# Aim of the task:
Restate each line word for word. Leave out every picture.

# Collected data:
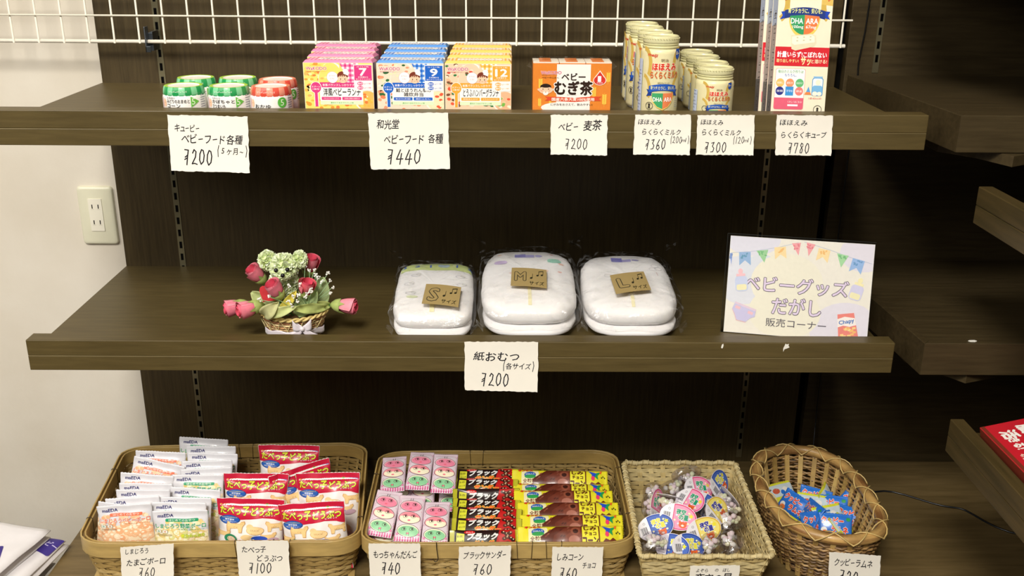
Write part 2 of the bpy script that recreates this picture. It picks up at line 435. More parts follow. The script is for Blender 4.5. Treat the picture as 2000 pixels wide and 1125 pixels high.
chip(1.5443, -.444, .0254, 'small white crumb lying on the edge of the right corner shelf', [(-.007,.001),(-.004,-.002),(.003,-.0025),(.007,0),(.004,.0035),(-.003,.003)], 'z')

def corner_shelf(z, label, gus=True):
    t = thing('corner_shelf', (1.7, -SD/2, z), label=label, cat='shelf')
    X = Matrix.Translation((-1.7, SD/2, 0))
    zt, zb = LH, LH-.0570
    poly = [(1.4625, -SD), (1.995, -SD), (1.995, -.012), (1.4335, -.012)]
    def slab(P, a, b): 
        n = len(P); return [(p[0], p[1], a) for p in P] + [(p[0], p[1], b) for p in P], [tuple(range(n))[::-1], tuple(range(n, 2*n))] + [(i, (i+1) % n, n+(i+1) % n, n+i) for i in range(n)]
    v, f = slab([(1.474, -SD+.012), (1.995, -SD+.012), (1.995, -.012), (1.446, -.012)], zb+.006, zt-.0012)
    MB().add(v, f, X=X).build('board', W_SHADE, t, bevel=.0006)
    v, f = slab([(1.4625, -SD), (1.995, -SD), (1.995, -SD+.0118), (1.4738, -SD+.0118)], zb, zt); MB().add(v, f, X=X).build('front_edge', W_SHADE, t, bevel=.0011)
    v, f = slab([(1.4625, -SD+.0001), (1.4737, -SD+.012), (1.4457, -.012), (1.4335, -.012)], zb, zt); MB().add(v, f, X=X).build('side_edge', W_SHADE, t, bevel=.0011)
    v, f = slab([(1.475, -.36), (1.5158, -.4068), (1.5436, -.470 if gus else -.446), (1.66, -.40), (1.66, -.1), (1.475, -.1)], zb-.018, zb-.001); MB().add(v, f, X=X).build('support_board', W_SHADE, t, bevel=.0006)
    return t
corner_shelf(Z1, 'upper corner shelf of dark wood right of the upper long shelf')
corner_shelf(0, 'middle corner shelf of dark wood with a white crumb on its edge', False)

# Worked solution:
Write part 2 of the bpy script that recreates this picture. It picks up at line 435. More parts follow. The script is for Blender 4.5. Treat the picture as 2000 pixels wide and 1125 pixels high.
chip(1.5443, -.444, .0254, 'small white crumb lying on the edge of the right corner shelf', [(-.007,.001),(-.004,-.002),(.003,-.0025),(.007,0),(.004,.0035),(-.003,.003)], 'z')

def corner_shelf(z, label, gus=True):
    t = thing('corner_shelf', (1.7, -SD/2, z), label=label, cat='shelf')
    X = Matrix.Translation((-1.7, SD/2, 0))
    zt, zb = LH, LH-.0570
    poly = [(1.4625, -SD), (1.995, -SD), (1.995, -.012), (1.4335, -.012)]
    def slab(P, a, b): 
        n = len(P); return [(p[0], p[1], a) for p in P] + [(p[0], p[1], b) for p in P], [tuple(range(n))[::-1], tuple(range(n, 2*n))] + [(i, (i+1) % n, n+(i+1) % n, n+i) for i in range(n)]
    v, f = slab([(1.474, -SD+.012), (1.995, -SD+.012), (1.995, -.012), (1.446, -.012)], zb+.006, zt-.0012)
    MB().add(v, f, X=X).build('board', W_SHADE, t, bevel=.0006)
    v, f = slab([(1.4625, -SD), (1.995, -SD), (1.995, -SD+.0118), (1.4738, -SD+.0118)], zb, zt); MB().add(v, f, X=X).build('front_edge', W_SHADE, t, bevel=.0011)
    v, f = slab([(1.4625, -SD+.0001), (1.4737, -SD+.012), (1.4457, -.012), (1.4335, -.012)], zb, zt); MB().add(v, f, X=X).build('side_edge', W_SHADE, t, bevel=.0011)
    v, f = slab([(1.475, -.36), (1.5158, -.4068), (1.5436, -.470 if gus else -.446), (1.66, -.40), (1.66, -.1), (1.475, -.1)], zb-.018, zb-.001); MB().add(v, f, X=X).build('support_board', W_SHADE, t, bevel=.0006)
    return t
corner_shelf(Z1, 'upper corner shelf of dark wood right of the upper long shelf')
corner_shelf(0, 'middle corner shelf of dark wood with a white crumb on its edge', False)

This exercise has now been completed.